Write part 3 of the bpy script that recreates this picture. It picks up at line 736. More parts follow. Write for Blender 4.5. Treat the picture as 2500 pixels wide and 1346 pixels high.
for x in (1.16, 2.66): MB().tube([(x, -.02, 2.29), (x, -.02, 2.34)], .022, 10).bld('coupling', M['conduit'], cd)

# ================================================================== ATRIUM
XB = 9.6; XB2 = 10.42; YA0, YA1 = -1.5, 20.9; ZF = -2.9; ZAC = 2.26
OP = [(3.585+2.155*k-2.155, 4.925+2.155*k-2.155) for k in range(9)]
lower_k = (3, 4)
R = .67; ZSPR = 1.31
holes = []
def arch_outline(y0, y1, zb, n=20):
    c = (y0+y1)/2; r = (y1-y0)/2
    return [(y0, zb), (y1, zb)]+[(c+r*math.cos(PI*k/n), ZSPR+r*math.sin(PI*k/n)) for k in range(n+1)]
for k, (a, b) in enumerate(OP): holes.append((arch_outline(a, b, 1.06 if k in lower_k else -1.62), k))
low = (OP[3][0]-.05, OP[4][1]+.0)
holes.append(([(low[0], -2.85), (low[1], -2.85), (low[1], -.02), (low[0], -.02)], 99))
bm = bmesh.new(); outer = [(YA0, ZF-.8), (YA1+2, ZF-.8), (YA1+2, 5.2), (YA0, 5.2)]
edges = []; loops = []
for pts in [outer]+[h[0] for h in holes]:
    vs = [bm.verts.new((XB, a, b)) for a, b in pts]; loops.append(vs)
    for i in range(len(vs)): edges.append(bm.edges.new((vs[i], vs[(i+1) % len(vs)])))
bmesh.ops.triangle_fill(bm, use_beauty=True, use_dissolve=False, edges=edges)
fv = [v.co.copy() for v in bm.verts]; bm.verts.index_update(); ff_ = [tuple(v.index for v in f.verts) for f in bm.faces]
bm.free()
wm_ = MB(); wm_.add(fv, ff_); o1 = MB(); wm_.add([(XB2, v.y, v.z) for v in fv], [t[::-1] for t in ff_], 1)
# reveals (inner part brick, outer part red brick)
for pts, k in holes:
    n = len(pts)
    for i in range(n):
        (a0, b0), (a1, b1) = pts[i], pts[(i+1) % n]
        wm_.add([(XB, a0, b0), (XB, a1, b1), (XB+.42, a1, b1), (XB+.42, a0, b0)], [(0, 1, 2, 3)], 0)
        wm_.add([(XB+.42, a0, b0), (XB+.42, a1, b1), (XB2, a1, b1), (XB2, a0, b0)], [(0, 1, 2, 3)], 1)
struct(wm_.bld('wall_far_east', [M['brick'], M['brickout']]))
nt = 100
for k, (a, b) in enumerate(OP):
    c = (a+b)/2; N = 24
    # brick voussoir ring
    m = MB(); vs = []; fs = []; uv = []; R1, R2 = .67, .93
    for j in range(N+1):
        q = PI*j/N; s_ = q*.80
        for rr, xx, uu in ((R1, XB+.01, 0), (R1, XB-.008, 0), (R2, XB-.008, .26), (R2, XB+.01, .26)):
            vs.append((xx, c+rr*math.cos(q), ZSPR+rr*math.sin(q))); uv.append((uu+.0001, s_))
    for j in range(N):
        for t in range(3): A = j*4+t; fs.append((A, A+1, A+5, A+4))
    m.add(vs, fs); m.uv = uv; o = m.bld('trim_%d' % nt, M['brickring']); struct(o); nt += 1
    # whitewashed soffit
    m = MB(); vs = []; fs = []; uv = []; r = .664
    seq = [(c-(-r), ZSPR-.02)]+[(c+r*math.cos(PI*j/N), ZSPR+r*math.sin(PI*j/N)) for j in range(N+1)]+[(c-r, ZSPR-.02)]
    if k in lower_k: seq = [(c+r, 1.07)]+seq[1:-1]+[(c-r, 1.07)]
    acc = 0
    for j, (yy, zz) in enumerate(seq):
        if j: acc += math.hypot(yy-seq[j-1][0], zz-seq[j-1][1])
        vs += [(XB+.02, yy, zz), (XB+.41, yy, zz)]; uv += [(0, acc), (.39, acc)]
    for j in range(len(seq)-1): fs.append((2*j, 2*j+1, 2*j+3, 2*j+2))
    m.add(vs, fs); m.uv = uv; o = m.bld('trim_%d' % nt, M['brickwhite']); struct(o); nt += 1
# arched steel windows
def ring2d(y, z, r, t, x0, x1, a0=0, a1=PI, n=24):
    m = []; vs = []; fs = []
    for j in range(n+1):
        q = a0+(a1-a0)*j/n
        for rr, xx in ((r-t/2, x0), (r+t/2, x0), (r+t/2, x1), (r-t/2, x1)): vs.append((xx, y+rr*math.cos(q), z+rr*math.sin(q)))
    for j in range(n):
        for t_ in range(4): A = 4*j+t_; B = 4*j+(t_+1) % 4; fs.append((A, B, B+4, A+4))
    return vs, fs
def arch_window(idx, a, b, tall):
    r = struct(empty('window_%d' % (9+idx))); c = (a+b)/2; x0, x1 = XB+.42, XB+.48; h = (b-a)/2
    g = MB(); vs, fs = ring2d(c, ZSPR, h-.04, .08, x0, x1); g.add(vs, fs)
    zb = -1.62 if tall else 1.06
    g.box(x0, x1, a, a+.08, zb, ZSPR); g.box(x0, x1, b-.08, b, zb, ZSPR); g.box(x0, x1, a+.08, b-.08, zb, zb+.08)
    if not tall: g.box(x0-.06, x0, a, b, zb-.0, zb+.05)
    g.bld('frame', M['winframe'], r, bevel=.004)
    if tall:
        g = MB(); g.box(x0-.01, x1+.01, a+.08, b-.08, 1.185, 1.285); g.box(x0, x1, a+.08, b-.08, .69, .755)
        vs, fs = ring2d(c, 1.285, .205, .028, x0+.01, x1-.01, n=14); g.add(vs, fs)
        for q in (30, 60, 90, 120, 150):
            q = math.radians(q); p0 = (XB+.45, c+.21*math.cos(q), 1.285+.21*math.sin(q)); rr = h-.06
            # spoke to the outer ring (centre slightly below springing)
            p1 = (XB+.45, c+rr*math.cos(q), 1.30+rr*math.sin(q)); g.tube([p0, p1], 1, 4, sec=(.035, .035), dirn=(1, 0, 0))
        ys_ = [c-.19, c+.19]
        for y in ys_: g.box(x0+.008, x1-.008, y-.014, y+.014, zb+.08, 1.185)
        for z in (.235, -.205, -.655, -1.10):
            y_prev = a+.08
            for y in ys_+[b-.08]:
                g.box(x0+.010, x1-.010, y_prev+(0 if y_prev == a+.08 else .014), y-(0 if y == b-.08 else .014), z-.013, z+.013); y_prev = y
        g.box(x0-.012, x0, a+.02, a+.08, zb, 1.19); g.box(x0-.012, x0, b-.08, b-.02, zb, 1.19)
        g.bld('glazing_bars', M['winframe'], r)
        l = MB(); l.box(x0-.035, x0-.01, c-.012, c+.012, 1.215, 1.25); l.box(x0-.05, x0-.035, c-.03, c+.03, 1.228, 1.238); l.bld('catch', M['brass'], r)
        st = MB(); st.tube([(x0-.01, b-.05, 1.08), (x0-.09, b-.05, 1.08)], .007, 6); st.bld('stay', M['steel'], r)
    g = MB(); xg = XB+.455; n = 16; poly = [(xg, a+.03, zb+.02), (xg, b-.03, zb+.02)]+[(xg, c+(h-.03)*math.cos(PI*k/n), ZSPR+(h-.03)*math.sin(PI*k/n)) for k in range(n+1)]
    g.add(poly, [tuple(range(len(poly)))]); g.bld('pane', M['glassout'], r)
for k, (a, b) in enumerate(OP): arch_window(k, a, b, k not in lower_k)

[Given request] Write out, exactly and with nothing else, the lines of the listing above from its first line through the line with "10).bld('coupling', M['conduit'], cd)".

[Result for this exercise]
Write part 3 of the bpy script that recreates this picture. It picks up at line 736. More parts follow. Write for Blender 4.5. Treat the picture as 2500 pixels wide and 1346 pixels high.
for x in (1.16, 2.66): MB().tube([(x, -.02, 2.29), (x, -.02, 2.34)], .022, 10).bld('coupling', M['conduit'], cd)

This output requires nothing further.